El otro día me acordé de mi padre. Le gustaban los toros. De hecho, yo heredé la capa que le hizo mi abuelo con un palo y una tela vieja para que disfrazase sus ímpetus infantiles. Mi tía contaba que se le pasó la afición por un desencuentro juvenil con una vaquilla en los arrabales de Casablanca. El desgraciado fallecimiento del torero Iván Fandiño me removió las entrañas porque oí en la telesobremesa que había comentarios en las redes sociales de personas que se alegraban públicamente del terrible suceso.
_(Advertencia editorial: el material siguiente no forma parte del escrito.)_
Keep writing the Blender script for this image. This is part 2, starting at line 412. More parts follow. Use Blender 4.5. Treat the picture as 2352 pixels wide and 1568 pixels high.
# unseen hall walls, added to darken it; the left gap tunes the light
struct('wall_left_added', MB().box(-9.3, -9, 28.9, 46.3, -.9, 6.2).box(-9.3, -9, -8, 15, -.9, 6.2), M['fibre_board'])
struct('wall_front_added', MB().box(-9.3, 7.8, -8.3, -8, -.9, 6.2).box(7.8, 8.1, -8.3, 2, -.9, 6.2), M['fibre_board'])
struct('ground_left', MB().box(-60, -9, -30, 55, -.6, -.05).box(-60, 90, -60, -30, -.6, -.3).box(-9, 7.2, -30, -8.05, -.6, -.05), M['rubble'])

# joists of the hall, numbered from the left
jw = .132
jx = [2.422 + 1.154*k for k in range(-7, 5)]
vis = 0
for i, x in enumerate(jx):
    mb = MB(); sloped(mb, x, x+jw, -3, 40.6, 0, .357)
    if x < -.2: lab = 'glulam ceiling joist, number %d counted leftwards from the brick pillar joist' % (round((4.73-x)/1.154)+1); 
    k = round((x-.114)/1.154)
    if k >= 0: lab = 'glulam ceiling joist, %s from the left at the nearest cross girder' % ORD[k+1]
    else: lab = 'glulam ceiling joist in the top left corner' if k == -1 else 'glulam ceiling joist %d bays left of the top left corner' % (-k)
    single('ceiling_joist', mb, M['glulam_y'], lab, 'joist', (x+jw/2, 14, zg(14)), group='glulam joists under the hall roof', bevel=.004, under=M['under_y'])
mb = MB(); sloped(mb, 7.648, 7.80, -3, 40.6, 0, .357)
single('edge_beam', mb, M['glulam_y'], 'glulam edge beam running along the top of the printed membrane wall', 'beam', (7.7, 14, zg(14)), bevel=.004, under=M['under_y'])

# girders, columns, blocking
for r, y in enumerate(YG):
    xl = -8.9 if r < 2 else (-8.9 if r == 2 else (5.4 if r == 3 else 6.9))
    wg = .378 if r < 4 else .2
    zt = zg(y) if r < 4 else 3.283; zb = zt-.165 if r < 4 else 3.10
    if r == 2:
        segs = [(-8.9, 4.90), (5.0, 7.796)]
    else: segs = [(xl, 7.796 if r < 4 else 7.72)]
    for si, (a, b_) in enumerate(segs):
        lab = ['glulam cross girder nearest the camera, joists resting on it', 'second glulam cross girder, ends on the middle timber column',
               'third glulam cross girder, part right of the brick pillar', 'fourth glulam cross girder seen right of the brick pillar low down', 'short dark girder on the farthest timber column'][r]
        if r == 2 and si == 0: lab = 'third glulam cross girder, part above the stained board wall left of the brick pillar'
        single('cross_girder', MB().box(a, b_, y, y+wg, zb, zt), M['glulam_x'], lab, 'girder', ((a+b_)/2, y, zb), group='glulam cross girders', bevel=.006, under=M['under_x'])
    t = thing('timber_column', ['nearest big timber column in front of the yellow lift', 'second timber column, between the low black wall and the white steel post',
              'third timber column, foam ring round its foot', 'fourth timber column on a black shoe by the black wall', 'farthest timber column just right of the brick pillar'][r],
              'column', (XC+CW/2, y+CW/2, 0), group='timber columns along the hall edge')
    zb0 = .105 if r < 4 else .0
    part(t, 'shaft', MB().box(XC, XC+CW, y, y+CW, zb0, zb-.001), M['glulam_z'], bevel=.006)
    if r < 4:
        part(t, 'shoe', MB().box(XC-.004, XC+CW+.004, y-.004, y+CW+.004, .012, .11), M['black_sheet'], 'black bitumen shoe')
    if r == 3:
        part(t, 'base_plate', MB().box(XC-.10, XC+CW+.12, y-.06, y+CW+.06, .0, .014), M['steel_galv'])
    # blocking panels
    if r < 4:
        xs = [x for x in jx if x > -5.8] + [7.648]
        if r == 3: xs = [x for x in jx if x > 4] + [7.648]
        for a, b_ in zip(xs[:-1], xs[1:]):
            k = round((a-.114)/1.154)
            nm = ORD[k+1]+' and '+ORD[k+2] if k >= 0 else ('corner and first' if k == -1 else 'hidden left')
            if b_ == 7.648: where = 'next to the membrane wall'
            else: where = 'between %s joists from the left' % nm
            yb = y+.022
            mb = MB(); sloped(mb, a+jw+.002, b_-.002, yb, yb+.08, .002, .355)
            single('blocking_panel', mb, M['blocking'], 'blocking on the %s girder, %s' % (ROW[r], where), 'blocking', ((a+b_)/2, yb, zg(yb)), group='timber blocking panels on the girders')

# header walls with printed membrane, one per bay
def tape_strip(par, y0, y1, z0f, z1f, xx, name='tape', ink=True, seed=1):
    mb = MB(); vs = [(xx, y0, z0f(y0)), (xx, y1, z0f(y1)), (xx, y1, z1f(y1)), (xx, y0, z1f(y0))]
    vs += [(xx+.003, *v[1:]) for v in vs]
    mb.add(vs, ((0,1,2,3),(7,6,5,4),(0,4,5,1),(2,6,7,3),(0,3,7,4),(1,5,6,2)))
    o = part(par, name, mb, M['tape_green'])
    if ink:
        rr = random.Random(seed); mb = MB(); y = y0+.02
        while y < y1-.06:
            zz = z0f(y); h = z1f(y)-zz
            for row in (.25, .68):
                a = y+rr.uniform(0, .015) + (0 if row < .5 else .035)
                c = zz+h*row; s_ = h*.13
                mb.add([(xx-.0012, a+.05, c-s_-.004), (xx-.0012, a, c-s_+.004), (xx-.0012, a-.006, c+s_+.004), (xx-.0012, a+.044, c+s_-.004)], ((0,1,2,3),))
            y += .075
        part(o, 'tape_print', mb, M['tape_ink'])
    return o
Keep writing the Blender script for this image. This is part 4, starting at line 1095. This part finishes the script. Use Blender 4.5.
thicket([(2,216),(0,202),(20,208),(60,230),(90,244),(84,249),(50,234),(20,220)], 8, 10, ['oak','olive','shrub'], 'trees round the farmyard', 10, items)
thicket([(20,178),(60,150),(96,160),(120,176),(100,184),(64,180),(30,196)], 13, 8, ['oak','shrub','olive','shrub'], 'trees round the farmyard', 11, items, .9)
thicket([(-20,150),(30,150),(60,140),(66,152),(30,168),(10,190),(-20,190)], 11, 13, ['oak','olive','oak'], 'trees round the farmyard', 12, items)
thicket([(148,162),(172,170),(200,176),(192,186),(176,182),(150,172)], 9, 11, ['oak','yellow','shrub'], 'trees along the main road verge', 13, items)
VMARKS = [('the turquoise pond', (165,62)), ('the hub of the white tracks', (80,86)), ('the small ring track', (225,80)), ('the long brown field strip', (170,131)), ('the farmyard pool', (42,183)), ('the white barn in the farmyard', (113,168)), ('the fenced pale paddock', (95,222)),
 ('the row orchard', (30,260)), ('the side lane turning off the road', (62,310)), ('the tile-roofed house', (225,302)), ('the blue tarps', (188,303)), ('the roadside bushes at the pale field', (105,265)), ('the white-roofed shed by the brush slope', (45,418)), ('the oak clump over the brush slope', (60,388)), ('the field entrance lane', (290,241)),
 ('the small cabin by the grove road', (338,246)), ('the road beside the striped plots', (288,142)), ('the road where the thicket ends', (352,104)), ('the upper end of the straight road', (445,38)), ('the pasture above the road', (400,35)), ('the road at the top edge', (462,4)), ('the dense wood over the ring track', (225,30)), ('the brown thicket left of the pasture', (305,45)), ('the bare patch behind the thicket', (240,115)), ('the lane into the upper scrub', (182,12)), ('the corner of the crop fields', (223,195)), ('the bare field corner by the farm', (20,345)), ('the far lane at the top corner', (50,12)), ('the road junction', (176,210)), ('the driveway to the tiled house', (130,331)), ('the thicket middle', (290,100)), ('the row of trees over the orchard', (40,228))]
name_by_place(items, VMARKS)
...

Por supuesto, informaron también de que había otros usuarios que expresaban su repulsa e indignación ante esto y que incluso había quien pedía que la justicia actuara para frenar a estos desaprensivos.
El mío, como todos los padres del mundo, era muy buena persona y podría imaginármelo con un ordenador o incluso en twitter, bloqueando a ineptos y a provocadores que no tuviesen ánimo de debatirle las ideas sino de enfurecerle con crueldades, pero no me cabría, ni dibujado, exigiéndole al mundo ese ilícito de buen demócrata bondadoso que se va extendiendo por nuestra sociedad y que exige tipificar a los malvados, callarlos o castigarlos, por despreciables apologetas del mal común, como ocurría en la peor época que padeció mi propio padre en cuanto a la ausencia de libertadas, cuando imperaba la ley franquista de vagos y maleantes.
Él, que se libró de esa ley por suerte, por trabajador y por ser considerado buen cabeza de familia según los cánones de la época, no sé si pasaría hoy el mismo corte de los buenos, por más solidario y cariñoso que fuese. Porque no era mal hablado, ni solía elevar el tono de sus discusiones pero cuando lo hacía, siempre lo pagaban los mismos. En esas especiales ocasiones -recuerdo como si fuese ayer el lamentable incidente entre un armario y su pulgarcito-, maldecía escatológicamente acordándose del infausto dictador omnipresente, y cuando mi madre o mi abuela corrían a suplicarle que bajase la voz porque podían oírle los vecinos, recurría a calmarse la ira con el segundo que encontraba a mano: san pito peto. Franco y la iglesia siempre pagaban.
Hoy día, -¡lo que son las cosas!- dudo sinceramente que pudiera hacerlo sin posibilidad de ser denunciado por difundir el odio ese que nos atenaza el pensamiento hasta deformarnos los chistes de mal gusto en algo peor y obsceno, criminal o maligno. Con el Escorial habríamos topado. Ahí estaría el viejo, ya les digo, apoyando a Dani Mateo y el Gran Wyoming subversivamente, con su portátil y 140 caracteres disponibles. Quieras que no, como hace 50 años, mi madre le seguiría regañando para que escribiese los apoyos ideológicos en letra bajita, con el fin de que no los leyesen los vecinos tuiteros, garantes de los comentarios legítimos que se hacen como dios manda.
¿Cómo se van a poner puertas al campo, papá? ¿Cómo se va a prohibir la maldad de pensamiento o por escrito? ¿Cómo, las ideas equivocadas? ¿Qué sociedad libre puede confundir a titiriteros, cantantes, poetas, cómicos o malvados con terroristas? ¿Los de la transición no podéis levantar la cabeza?
Por culpa de estas cosas sin sentido, el otro día me acordé de mi padre y de su generación. Se cumplían 40 años de no se qué. Y los de Podemos no quisieron desayunar con los medios de comunicación injustos, ni con los que mienten… o sea, los hostiles. Por malos malísimos. Ahora hay malvados en todos lados, por lo que se ve. Afortunadamente papá, por vuestra culpa, la mayoría seguiremos del lado de los que piensan diferente a nosotros anteponiendo su defensa a cualquier ideólogo del bien que los señale, los humille o los castigue. Bendito régimen del 78. Benditas lecciones.